* WHAT THIS TASK INVOLVES
Copy the data exactly; pictures stay out of the copy.

------ DATA

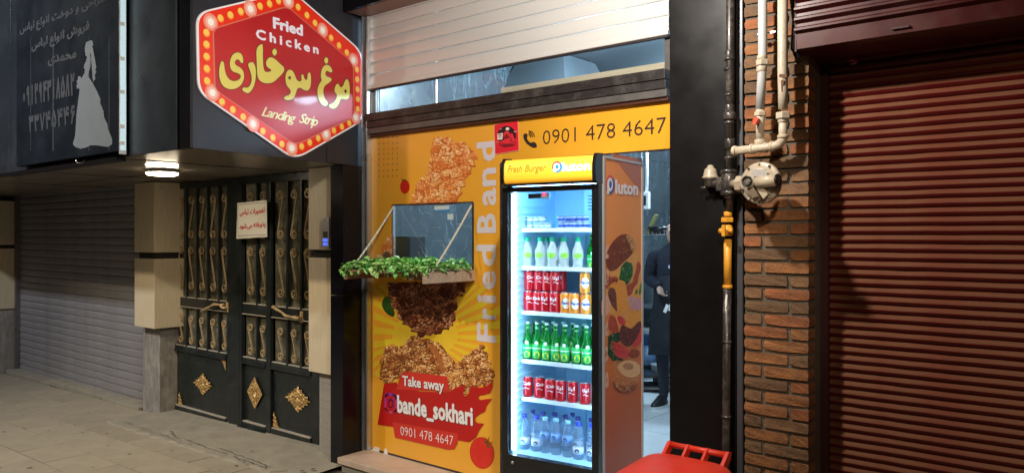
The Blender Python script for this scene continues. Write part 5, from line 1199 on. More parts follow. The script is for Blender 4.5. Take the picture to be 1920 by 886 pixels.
# small cups on the top shelf
def make_cup(m1, m2):
    t = thing('yogurt_cup', (0, 0, 0), 'x', 'cup'); lathe_part([(.016, 0), (.022, .030), (.0235, .032)], 14, m1, 'cup_body', t); lathe_part([(.0242, .032), (.0242, .0345)], 14, m2, 'cup_lid', t); lathe_part([(.0182, .009), (.0212, .024)], 14, m2, 'cup_print', t); return t
cw = make_cup(clear('cup_clear', (.9, .97, 1), .1, (.7, .85, .9), .5), mat('cup_lid_white', (.72, .80, .84), .4)); cb = make_cup(mat('cup_white', (.75, .8, .9), .4), mat('cup_blue', (.03, .07, .36), .4))
for r_ in range(2):
    for i, px in enumerate((982, 993.5, 1005, 1016, 1028)):
        if r_ and i == 4: continue
        u = cpos(px, 415, .14)[0]; put(cw, u, .14, 1.634 + r_ * .0355, f'clear cup with pale lid, {ords[i]} from left, {"upper" if r_ else "lower"} row', 'clear cups on the top shelf')
    for i, px in enumerate((1053, 1064.5, 1076, 1087.5, 1099)):
        u = cpos(px, 415, .14)[0]; put(cb, u, .14, 1.634 + r_ * .0355, f'blue and white cup, {ords[i]} from left, {"upper" if r_ else "lower"} row', 'blue cups on the top shelf')

# ------------------------------------------------------------------ shop interior
M_tile = mat('dark_marble_tile', (.12, .14, .15), .3, col2=(.08, .10, .11), vscale=3, rvar=.08)
N = M_tile.node_tree.nodes; L = M_tile.node_tree.links; b = N['Principled BSDF']; prev = b.inputs['Base Color'].links[0].from_socket
tc = N.new('ShaderNodeTexCoord'); mpv = N.new('ShaderNodeMapping'); mpv.inputs['Rotation'].default_value = (.5, .9, .6); mpv.inputs['Scale'].default_value = (2.2, 2.2, .5); L.new(tc.outputs['Object'], mpv.inputs[0])
vn = N.new('ShaderNodeTexNoise'); vn.inputs['Scale'].default_value = 3.2; vn.inputs['Detail'].default_value = 4; vn.inputs['Distortion'].default_value = .8; L.new(mpv.outputs[0], vn.inputs['Vector'])
ab = N.new('ShaderNodeMath'); ab.operation = 'SUBTRACT'; ab.inputs[1].default_value = .5; L.new(vn.outputs[0], ab.inputs[0]); a2 = N.new('ShaderNodeMath'); a2.operation = 'ABSOLUTE'; L.new(ab.outputs[0], a2.inputs[0])
mr = N.new('ShaderNodeMapRange'); mr.inputs[1].default_value = 0; mr.inputs[2].default_value = .012; mr.inputs[3].default_value = .5; mr.inputs[4].default_value = 0; L.new(a2.outputs[0], mr.inputs[0])
mx = N.new('ShaderNodeMix'); mx.data_type = 'RGBA'; L.new(mr.outputs[0], mx.inputs[0]); L.new(prev, mx.inputs[6]); mx.inputs[7].default_value = (.38, .46, .52, 1); L.new(mx.outputs[2], b.inputs['Base Color'])
iw = setobj('interior_wall')
def tiles(axis, c, a0, a1, z0, z1, w_, h_, nrm):
    k = 0; a = a0
    while a < a1 - .01:
        z = z0; e = min(a + w_, a1)
        while z < z1 - .01:
            f_ = min(z + h_, z1); mb = MB()
            if axis == 'x': mb.box((c if nrm < 0 else c - .01, a + .0015, z + .0015), (c + .01 if nrm < 0 else c, e - .0015, f_ - .0015))
            else: mb.box((a + .0015, c, z + .0015), (e - .0015, c + .01, f_ - .0015))
            mb.build('wall_tile', M_tile, iw); z = f_
        a = e
tiles('x', -4.52, 3.9, 9.6, 0, 3.2, 1.2, .62, 1); tiles('y', 9.6, -4.52, -1.55, 0, 3.2, 1.1, .62, 1)
mb = MB(); mb.box((-4.56, 3.81, 0), (-4.532, 9.7, 3.25)); mb.box((-4.56, 9.612, 0), (-1.4, 9.7, 3.25)); mb.box((-1.54, 3.99, 0), (-1.4, 9.7, 3.25)); mb.build('wall_core', mat('wall_grey', (.25, .27, .29), .7), iw)
ic_ = MB().box((-4.56, 3.80, 3.2), (-1.4, 9.7, 3.3)).build('interior_ceiling', mat('ceiling_grey', (.07, .08, .09), .7)); ic_['kind'] = 'structure'
fl_ = setobj('shop_floor'); M_ft = mat('white_floor_tile', (.80, .84, .86), .22, var=.08, vscale=3, rvar=.08)
MB().box((-4.56, 3.77, -.06), (-1.5, 9.7, -.012)).build('grout_bed', mat('grout', (.2, .2, .2), .9), fl_)
for i in range(5):
    for j in range(10):
        x0 = -4.53 + i * .6; y0 = 3.77 + j * .6
        MB().box((x0 + .003, y0 + .003, -.012), (x0 + .597, y0 + .597, -.004)).build('floor_tile', M_ft, fl_)
def pt(px, py, Y): return at(px, py, (0, 1, 0), Y)
tag(MB().cyl(pt(1213, 255, 7.0), pt(1213, 378, 7.0), .018).build('conduit', M_white), 'white vertical conduit on the interior wall right of the cooler', 'conduit')
tag(MB().cyl(pt(1204, 255, 7.0), pt(1204, 378, 7.0), .014).build('conduit', M_white), 'thin white conduit close beside the cooler back edge', 'conduit')
p = pt(1212, 376, 6.98)
sb = thing('switch_box', p, 'white switch box with a dark front on the interior wall', 'switch box'); MB().box((p.x - .06, p.y - .04, p.z - .09), (p.x + .05, p.y, p.z + .09), bv=.008).build('box', M_white, sb); MB().box((p.x - .04, p.y - .046, p.z - .05), (p.x + .02, p.y - .04, p.z + .05)).build('dark_front', M_darkink, sb)
# range hood seen through the upper glass
hd_ = thing('range_hood', (-2.9, 6.0, 2.6), 'grey sheet metal cooking hood behind the upper glass', 'hood')
M_hood = mat('galvanised_sheet', (.17, .19, .205), .42, metal=.35, var=.15, vscale=2.5, rvar=.08)
q = [pt(978, 195, 5.2), pt(1130, 165, 5.2), pt(1090, 100, 5.2), pt(1080, 60, 5.2), pt(1010, 60, 5.2), pt(996, 120, 5.2)]
q2 = [v + Vector((0, 1.1, 0)) for v in (pt(978, 195, 5.2), pt(1130, 165, 5.2))]
hz = q[0].z - .18
mb = MB(); xL, xR_ = q[0].x - .55, q[1].x - .35
mb.add([(xL, 5.2, hz), (xR_, 5.2, hz), (xR_, 6.3, hz), (xL, 6.3, hz), (xL + .25, 5.5, 3.19), (xR_ - .25, 5.5, 3.19), (xR_ - .25, 6.0, 3.19), (xL + .25, 6.0, 3.19)], [(0, 1, 5, 4), (1, 2, 6, 5), (2, 3, 7, 6), (3, 0, 4, 7)])
mb.build('cone', M_hood, hd_)
MB().box((xL - .005, 5.19, hz - .06), (xR_ + .005, 6.31, hz)).build('rim', M_alu, hd_)
tag(MB().cyl((-4.3, 5.0, 2.62), (xL + .2, 5.6, 2.75), .11, 20).build('duct', M_hood), 'round steel duct running to the hood behind the upper glass', 'duct')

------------

* RESPONSE
The Blender Python script for this scene continues. Write part 5, from line 1199 on. More parts follow. The script is for Blender 4.5. Take the picture to be 1920 by 886 pixels.
# small cups on the top shelf
def make_cup(m1, m2):
    t = thing('yogurt_cup', (0, 0, 0), 'x', 'cup'); lathe_part([(.016, 0), (.022, .030), (.0235, .032)], 14, m1, 'cup_body', t); lathe_part([(.0242, .032), (.0242, .0345)], 14, m2, 'cup_lid', t); lathe_part([(.0182, .009), (.0212, .024)], 14, m2, 'cup_print', t); return t
cw = make_cup(clear('cup_clear', (.9, .97, 1), .1, (.7, .85, .9), .5), mat('cup_lid_white', (.72, .80, .84), .4)); cb = make_cup(mat('cup_white', (.75, .8, .9), .4), mat('cup_blue', (.03, .07, .36), .4))
for r_ in range(2):
    for i, px in enumerate((982, 993.5, 1005, 1016, 1028)):
        if r_ and i == 4: continue
        u = cpos(px, 415, .14)[0]; put(cw, u, .14, 1.634 + r_ * .0355, f'clear cup with pale lid, {ords[i]} from left, {"upper" if r_ else "lower"} row', 'clear cups on the top shelf')
    for i, px in enumerate((1053, 1064.5, 1076, 1087.5, 1099)):
        u = cpos(px, 415, .14)[0]; put(cb, u, .14, 1.634 + r_ * .0355, f'blue and white cup, {ords[i]} from left, {"upper" if r_ else "lower"} row', 'blue cups on the top shelf')

# ------------------------------------------------------------------ shop interior
M_tile = mat('dark_marble_tile', (.12, .14, .15), .3, col2=(.08, .10, .11), vscale=3, rvar=.08)
N = M_tile.node_tree.nodes; L = M_tile.node_tree.links; b = N['Principled BSDF']; prev = b.inputs['Base Color'].links[0].from_socket
tc = N.new('ShaderNodeTexCoord'); mpv = N.new('ShaderNodeMapping'); mpv.inputs['Rotation'].default_value = (.5, .9, .6); mpv.inputs['Scale'].default_value = (2.2, 2.2, .5); L.new(tc.outputs['Object'], mpv.inputs[0])
vn = N.new('ShaderNodeTexNoise'); vn.inputs['Scale'].default_value = 3.2; vn.inputs['Detail'].default_value = 4; vn.inputs['Distortion'].default_value = .8; L.new(mpv.outputs[0], vn.inputs['Vector'])
ab = N.new('ShaderNodeMath'); ab.operation = 'SUBTRACT'; ab.inputs[1].default_value = .5; L.new(vn.outputs[0], ab.inputs[0]); a2 = N.new('ShaderNodeMath'); a2.operation = 'ABSOLUTE'; L.new(ab.outputs[0], a2.inputs[0])
mr = N.new('ShaderNodeMapRange'); mr.inputs[1].default_value = 0; mr.inputs[2].default_value = .012; mr.inputs[3].default_value = .5; mr.inputs[4].default_value = 0; L.new(a2.outputs[0], mr.inputs[0])
mx = N.new('ShaderNodeMix'); mx.data_type = 'RGBA'; L.new(mr.outputs[0], mx.inputs[0]); L.new(prev, mx.inputs[6]); mx.inputs[7].default_value = (.38, .46, .52, 1); L.new(mx.outputs[2], b.inputs['Base Color'])
iw = setobj('interior_wall')
def tiles(axis, c, a0, a1, z0, z1, w_, h_, nrm):
    k = 0; a = a0
    while a < a1 - .01:
        z = z0; e = min(a + w_, a1)
        while z < z1 - .01:
            f_ = min(z + h_, z1); mb = MB()
            if axis == 'x': mb.box((c if nrm < 0 else c - .01, a + .0015, z + .0015), (c + .01 if nrm < 0 else c, e - .0015, f_ - .0015))
            else: mb.box((a + .0015, c, z + .0015), (e - .0015, c + .01, f_ - .0015))
            mb.build('wall_tile', M_tile, iw); z = f_
        a = e
tiles('x', -4.52, 3.9, 9.6, 0, 3.2, 1.2, .62, 1); tiles('y', 9.6, -4.52, -1.55, 0, 3.2, 1.1, .62, 1)
mb = MB(); mb.box((-4.56, 3.81, 0), (-4.532, 9.7, 3.25)); mb.box((-4.56, 9.612, 0), (-1.4, 9.7, 3.25)); mb.box((-1.54, 3.99, 0), (-1.4, 9.7, 3.25)); mb.build('wall_core', mat('wall_grey', (.25, .27, .29), .7), iw)
ic_ = MB().box((-4.56, 3.80, 3.2), (-1.4, 9.7, 3.3)).build('interior_ceiling', mat('ceiling_grey', (.07, .08, .09), .7)); ic_['kind'] = 'structure'
fl_ = setobj('shop_floor'); M_ft = mat('white_floor_tile', (.80, .84, .86), .22, var=.08, vscale=3, rvar=.08)
MB().box((-4.56, 3.77, -.06), (-1.5, 9.7, -.012)).build('grout_bed', mat('grout', (.2, .2, .2), .9), fl_)
for i in range(5):
    for j in range(10):
        x0 = -4.53 + i * .6; y0 = 3.77 + j * .6
        MB().box((x0 + .003, y0 + .003, -.012), (x0 + .597, y0 + .597, -.004)).build('floor_tile', M_ft, fl_)
def pt(px, py, Y): return at(px, py, (0, 1, 0), Y)
tag(MB().cyl(pt(1213, 255, 7.0), pt(1213, 378, 7.0), .018).build('conduit', M_white), 'white vertical conduit on the interior wall right of the cooler', 'conduit')
tag(MB().cyl(pt(1204, 255, 7.0), pt(1204, 378, 7.0), .014).build('conduit', M_white), 'thin white conduit close beside the cooler back edge', 'conduit')
p = pt(1212, 376, 6.98)
sb = thing('switch_box', p, 'white switch box with a dark front on the interior wall', 'switch box'); MB().box((p.x - .06, p.y - .04, p.z - .09), (p.x + .05, p.y, p.z + .09), bv=.008).build('box', M_white, sb); MB().box((p.x - .04, p.y - .046, p.z - .05), (p.x + .02, p.y - .04, p.z + .05)).build('dark_front', M_darkink, sb)
# range hood seen through the upper glass
hd_ = thing('range_hood', (-2.9, 6.0, 2.6), 'grey sheet metal cooking hood behind the upper glass', 'hood')
M_hood = mat('galvanised_sheet', (.17, .19, .205), .42, metal=.35, var=.15, vscale=2.5, rvar=.08)
q = [pt(978, 195, 5.2), pt(1130, 165, 5.2), pt(1090, 100, 5.2), pt(1080, 60, 5.2), pt(1010, 60, 5.2), pt(996, 120, 5.2)]
q2 = [v + Vector((0, 1.1, 0)) for v in (pt(978, 195, 5.2), pt(1130, 165, 5.2))]
hz = q[0].z - .18
mb = MB(); xL, xR_ = q[0].x - .55, q[1].x - .35
mb.add([(xL, 5.2, hz), (xR_, 5.2, hz), (xR_, 6.3, hz), (xL, 6.3, hz), (xL + .25, 5.5, 3.19), (xR_ - .25, 5.5, 3.19), (xR_ - .25, 6.0, 3.19), (xL + .25, 6.0, 3.19)], [(0, 1, 5, 4), (1, 2, 6, 5), (2, 3, 7, 6), (3, 0, 4, 7)])
mb.build('cone', M_hood, hd_)
MB().box((xL - .005, 5.19, hz - .06), (xR_ + .005, 6.31, hz)).build('rim', M_alu, hd_)
tag(MB().cyl((-4.3, 5.0, 2.62), (xL + .2, 5.6, 2.75), .11, 20).build('duct', M_hood), 'round steel duct running to the hood behind the upper glass', 'duct')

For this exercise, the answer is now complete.